M.F. CAVANAGH, P.J. (dissenting).

I must respectfully dissent. The insurance policy involved here is a group policy in widespread use in this state, having been negotiated as an employee benefit after extensive negotiations between the insurer, the labor union representing the employees, and the management of the company. Under this policy, plaintiff had the right to elect to receive disability benefits. Until such an election was made, plaintiff had no claim to the benefits.

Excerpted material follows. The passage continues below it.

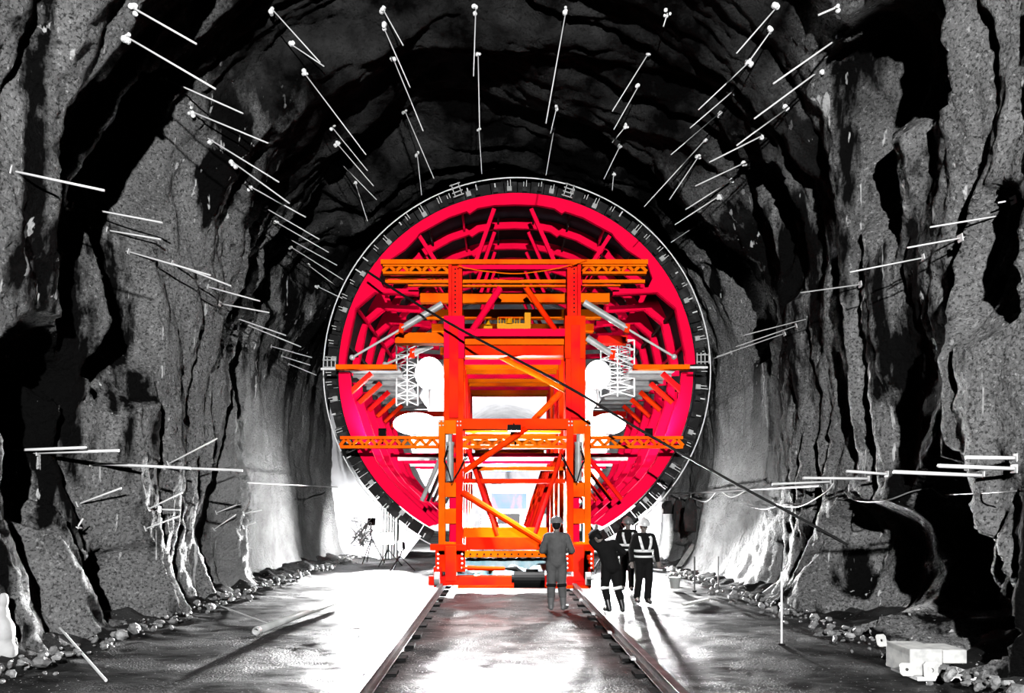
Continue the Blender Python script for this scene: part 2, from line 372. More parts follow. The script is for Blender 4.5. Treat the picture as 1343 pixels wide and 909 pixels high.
# top rib polygon
tp = px2(inner_top + mir(inner_top[:-1]))
aL = math.atan2(tp[0][1]-RCZ, tp[0][0]-RCX) % (2*PI); aR = math.atan2(tp[-1][1]-RCZ, tp[-1][0]-RCX)
top_poly = circ(RF, aR, aL, 72) + tp
lw = px2(inner_low); a0 = math.atan2(lw[0][1]-RCZ, lw[0][0]-RCX) % (2*PI); a1 = math.atan2(CH+(VY-692)/F*17.6-RCZ, (562-VX)/F*17.6-RCX) % (2*PI)
lowL = circ(RF, a1, a0, 26) + lw
lowR = [(2*((676.5-VX)/F*17.6)-x, z) for x, z in lowL][::-1]
for k in range(NR):
    y = 17.6+RS*k
    MB().prism(top_poly, y, y+.10).build('arch_rib', 'crimson', fw)
    MB().prism(lowL, y, y+.10).build('side_rib', 'crimson', fw)
    MB().prism(lowR, y, y+.10).build('side_rib', 'crimson', fw)
    # inner flanges of the ribs
    for seq in (px2(inner_top[:5]), px2(mir(inner_top[:5])), px2(inner_low), [(2*((676.5-VX)/F*17.6)-x, z) for x, z in px2(inner_low)]):
        b = MB()
        for p, q in zip(seq[:-1], seq[1:]): b.bar((p[0], y+.11, p[1]), (q[0], y+.11, q[1]), .025, .14, up=(0,1,0))
        b.build('rib_flange', 'crimson', fw)
    # braces inside the arch of each bay
    for (xa, ya, xb, yb) in ((648,270,622,345),(697,270,730,345),(549,306,574,345),(801,306,776,345)):
        A = P(xa, ya, 17.6); B = P(xb, yb, 17.6); dy = RS*k+.2
        MB().bar((A.x, A.y+dy, A.z), (B.x, B.y+dy, B.z), .10).build('arch_brace', 'crimson' , fw)
MB().strip(circ(RF+.03, A0+.06, A1-.06, 90), circ(RF-.01, A0+.06, A1-.06, 90), 17.62, 26.3).build('skin_plate', 'skin_steel', fw)
for k in range(22):
    a = math.radians(-40+260*k/21); c = Vector((RCX+(RF-.12)*math.cos(a), 0, RCZ+(RF-.12)*math.sin(a)))
    MB().bar((c.x, 17.72, c.z), (c.x, 25.6, c.z), .05, .10).build('purlin', 'dark' if k % 4 else 'crimson', fw)
# stop-end: dark boards, white clamps, rubber hoop
se = thing('stop_end', 'dark ring of stop-end boards with pale radial clamps around the red form', 'bulkhead', (RCX, 17.6, RCZ-RO))
random.seed(3)
nb = 74
for k in range(nb):
    a = math.radians(-63)+math.radians(306)*k/nb; b_ = a+math.radians(306)/nb*.93; dy = random.uniform(-.03, .04)
    ro = RO-.05-random.uniform(0, .05)
    MB().strip(circ(ro, a, b_, 2), circ(RF+.04, a, b_, 2), 17.66+dy, 17.72+dy).build('board', 'board', se)
for k in range(66):
    a = math.radians(-62)+math.radians(304)*(k+.5+random.uniform(-.25, .25))/66
    b = MB(); u = Vector((math.cos(a), 0, math.sin(a))); t = Vector((-math.sin(a), 0, math.cos(a))); c = Vector((RCX, 17.60, RCZ))
    two = random.random() < .7; r1 = RO-.04-random.uniform(0, .07); r0 = RF+.12+random.uniform(0, .06)
    for s_ in ((-1, 1) if two else (0,)):
        b.bar(c+u*r0+t*.035*s_, c+u*(r1-.02*s_)+t*.035*s_, .014 if two else .03, .02, up=(0,1,0))
    cl = b.build('clamp', 'bolt', se)
    MB().bar(c+u*(r0-.1), c+u*(r0+.02), .12, .06, up=(0,1,0)).build('wedge_block', 'grey_steel' if k % 3 == 0 else 'board', cl)
hp = circ(RO, math.radians(-64), math.radians(244), 140)
MB().tube([(x, 17.58, z) for x, z in hp], .016, 6).build('rubber_hoop', 'white', se)
for (x, y, r) in ((599,249,-20),(746,250,18),(432,477,-90),(922,470,90)):
    b = MB(); c = P(x, y, 17.5)
    u = Vector((math.sin(math.radians(r)), 0, math.cos(math.radians(r)))); t = Vector((u.z, 0, -u.x))
    for s_ in (-1, 1): b.bar(c+t*.09*s_-u*.17, c+t*.09*s_+u*.17, .02, .02, up=(0,1,0))
    for q in (-.15,-.05,.05,.15): b.bar(c+u*q-t*.14, c+u*q+t*.14, .02, .02, up=(0,1,0))
    b.build('inspection_hatch', 'zinc', se)

# ------------------------------------------------------------------ portal gantry
D = 16.8; SCL = F/D
gc = P(675, 775, D)
gt = thing('portal_gantry', 'tall orange and red steel portal gantry on rails inside the round form', 'gantry', (gc.x, D, 0))
def R(name, m, rects, d=D, t=.12, bevel=.008):
    b = MB()
    for r in rects: b.prect(*r[:4], d+(r[4] if len(r) > 4 else 0), r[5] if len(r) > 5 else t)
    return b.build(name, m, gt, bevel=bevel)
def mx(rects): return [(1350-r[2], r[1], 1350-r[0], r[3], *r[4:]) for r in rects]
up_col = [(588,346,592.5,415,0,.3),(601.5,346,606,415,0,.3),(592,346,602,415,.1,.1)]
head = [(582,414,609,470,-.03,.36),(582,470,608,551,0,.3)]
headstrip = [(589,426,601,548,-.06,.03)]
legs = [(575,551,583.5,728,0,.3),(598,551,607,728,0,.3)]
webs = [(583,633,598,652,.05,.1),(583,667,598,687,.05,.1),(583,711,598,716,.02,.2),(583,551,598,569,.02,.2)]
backw = [(590,652,598,667,.15,.05),(590,687,598,711,.15,.05)]
base = [(584,716,598,762,-.05,.4)]
plates = [(571,722,584,750,0,.1),(598,722,610,750,0,.1),(564,714,612,722,-.02,.35)]
for side, f_ in (('l', lambda x: x), ('r', mx)):
    R('upper_column', 'red', f_(up_col)); R('column_head', 'crimson' if side == 'l' else 'vermilion', f_([head[0]])); R('column', 'vermilion' if side == 'l' else 'red', f_([head[1]]))
    R('column_rib', 'red', f_(headstrip)); R('leg', 'orange', f_(legs[:1])); R('leg', 'vermilion', f_(legs[1:])); [R('web_plate', 'orange', f_([w_])) for w_ in webs]
    R('back_plate', 'crimson', f_(backw)); R('base_post', 'red', f_(base)); R('base_plate', 'vermilion', f_(plates))
    b = MB()
    for x in (574.5, 606):
        for y in (727, 733, 739, 745):
            xx = x if side == 'l' else 1350-x; c = P(xx, y, D); MB().ball((c.x, D-.01, c.z), (.03,.03,.03), 8, 6).build('bolt_head', 'white', gt, smooth=True)
    for x in (577, 581, 600, 604):
        for y in (553, 558):
            xx = x if side == 'l' else 1350-x; c = P(xx, y, D); MB().ball((c.x, D-.01, c.z), (.022,.03,.022), 8, 6).build('bolt_head', 'white', gt, smooth=True)
    b = MB()                                      # punched holes of the column web
    for k in range(11):
        xx = 597 if side == 'l' else 753; b.prect(xx-1, 352+k*5.6, xx+1, 354+k*5.6, D+.095, .02)
    b.build('web_holes', 'dark', gt)
    xx = 590.5 if side == 'l' else 758.5
    b = MB(); b.tube([P(xx, 631, D+.1), P(xx, 583, D+.1)], .085, 14); b.tube([P(xx, 583, D+.1), P(xx, 569, D+.1)], .045, 12); b.tube([P(xx, 584, D+.1), P(xx, 580, D+.1)], .10, 14)
    b.build('hydraulic_jack', 'grey_steel', gt)
    b = MB()
    for q in range(2):
        sg = 1 if side == 'l' else -1
        b.tube([P(xx-3*sg, 585+q*6, D), P(xx-8*sg, 602+q*3, D-.08), P(xx-2*sg, 618, D-.1), P(xx+2*sg, 632+q*4, D-.05), P(xx+10*sg, 620, D-.1), P(xx+22*sg, 600-q*5, D)], .014, 6)
    b.build('hydraulic_hose', 'dark', gt)
# trusses
def truss(name, x0, x1, yt, yb, chord, n, d, m='orange'):
    b = MB(); b.prect(x0, yt, x1, yt+chord, d, .15); b.prect(x0, yb-chord, x1, yb, d, .15)
    w = (x1-x0)/n; t_ = yt+chord-.6; u_ = yb-chord+.6
    for k in range(n):
        a = P(x0+k*w, u_, d+.05); c = P(x0+(k+.5)*w, t_, d+.05); e = P(x0+(k+1)*w, u_, d+.05)
        b.bar(a, c, .075, .06, up=(0,1,0)); b.bar(c, e, .075, .06, up=(0,1,0))
    return b.build(name, m, gt)
truss('lattice_truss', 502, 588, 346, 359, 3.2, 5, D); truss('lattice_truss', 764, 848, 346, 359, 3.2, 5, D)
truss('lattice_truss', 446, 575, 572, 588, 4.0, 8, D-.16); truss('lattice_truss', 775, 896, 572, 588, 4.0, 7, D-.16); truss('lattice_truss', 607, 743, 572, 588, 4.0, 7, D+.02)
R('top_beam', 'orange', [(499,340,850,346,-.05,.35)]); R('top_beam_web', 'crimson', [(606,346,746,353,.02,.15)])
R('beam', 'orange', [(505,362,588,364),(505,366.5,588,371),(764,366.5,846,371),(535,373,588,375),(764,373,814,375),(606,366.5,742,371),(606,373.5,742,376)], D+.3, .1)
R('cross_beam', 'crimson', [(606,431,744,441,0,.3)]); R('cross_beam', 'orange', [(608,444,742,452,.25,.25)]); R('cross_beam', 'vermilion', [(608,452,742,466,.35,.3)])
R('cross_beam', 'vermilion', [(605,549,746,563,-.02,.3)])
R('cross_beam', 'orange', [(606,612,744,617,.6,.2)]); R('cross_beam', 'vermilion', [(606,628,744,634,.4,.2)])
R('side_beam', 'orange', [(518,436,582,450,.6,.3)]); R('side_beam', 'red', [(785,440,823,450,1.4,.3)])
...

I am *195 persuaded that the statute of limitations should start to run from the time that plaintiff had a legally enforceable claim to the benefits, not when she had a right to elect to claim the benefits.

One can search the terms of this contract in vain seeking language that indicates plaintiff must seek disability benefits within six years or any other period of time. I agree with the statement of the majority that, "[t]he statute of limitations begins to run from the date the insured has an enforceable claim against the insurer". However, plaintiff's claim was not enforceable at the time of her injury unless she elected to enforce it. The six-year statute of limitations would apply but not until there has been a breach of contract. Under the contract's very terms, there is no breach until the employee elects to discontinue his or her life insurance and the insurance company refuses to pay. The parties to this contract apparently saw no need to insert a time limit and, accordingly, this Court should not insert one for them. I would reverse.

NOTES

[*] Circuit judge, sitting on the Court of Appeals by assignment.